Светлый человек был Рафаэль Матевосян. Именно ему я оставила, уезжая в Италию, библиотеку и архив моего покойного мужа Семёна Александровича Гонионского, основателя русской латино-американистики, учителя нынешних профессоров, которые – надо отдать им должное – чтят его память и регулярно отмечают юбилейные даты. Преданный Николай Дико неизменно посылает мне копии их выступлений и статей, посвящённых профессору Гонионскому.
Торгпред Павел Иванович Малков был сама доброта. Из простых, но умён. Большой, круглолицый, сдобный. Всякий раз, узнав, что мы с Вековым в Барселоне – помыться, переодеться, – он звонил и учил меня, как вырваться хоть на один вечер: «Скажи, что я достал ему фаберовских карандашей». У Петра Пантелеевича была слабость – писчебумажные принадлежности, и он отпускал меня «терять время». В Торгпредстве уютно, сытно, – оазис в затемнённом голодном городе. Малков расспрашивал:
– Ну как, достаётся?
Не знаю, имел ли он в виду войну или комбрига, но Дина Кравченко, переводчица главного советника Сапунова и, стало быть, сама немного начальница, глядела в корень:
– Если будет невтерпёж, приходи, что-нибудь придумаем!

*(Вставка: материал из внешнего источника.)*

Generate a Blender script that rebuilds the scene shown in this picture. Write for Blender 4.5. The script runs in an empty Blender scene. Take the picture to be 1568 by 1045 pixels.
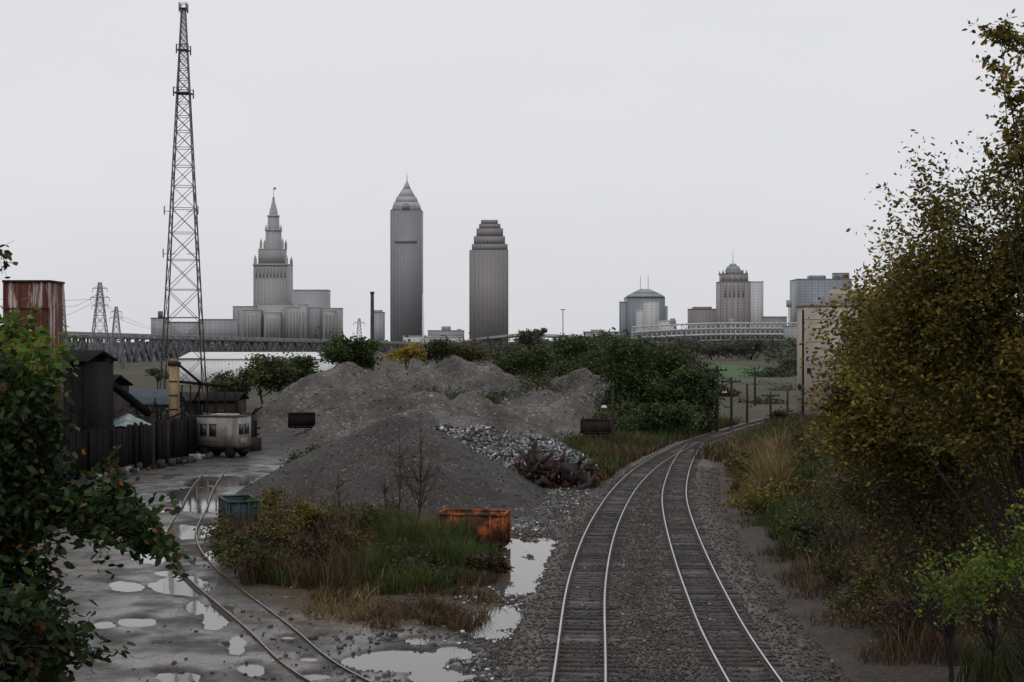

Я отшучивалась, хотя нрав у комбрига и впрямь был не из лёгких. Но он, казалось мне, делал нужное дело; я ему в меру сил помогала, и это было главное. Иной раз я видела, что ему не по себе, – мучила язва, поэтому, когда он срывался, я старалась не обижаться. К сожалению, относился он ко мне не всегда по-отечески. Раз ночью я проснулась оттого, что увидела: надо мной склонилось его лицо.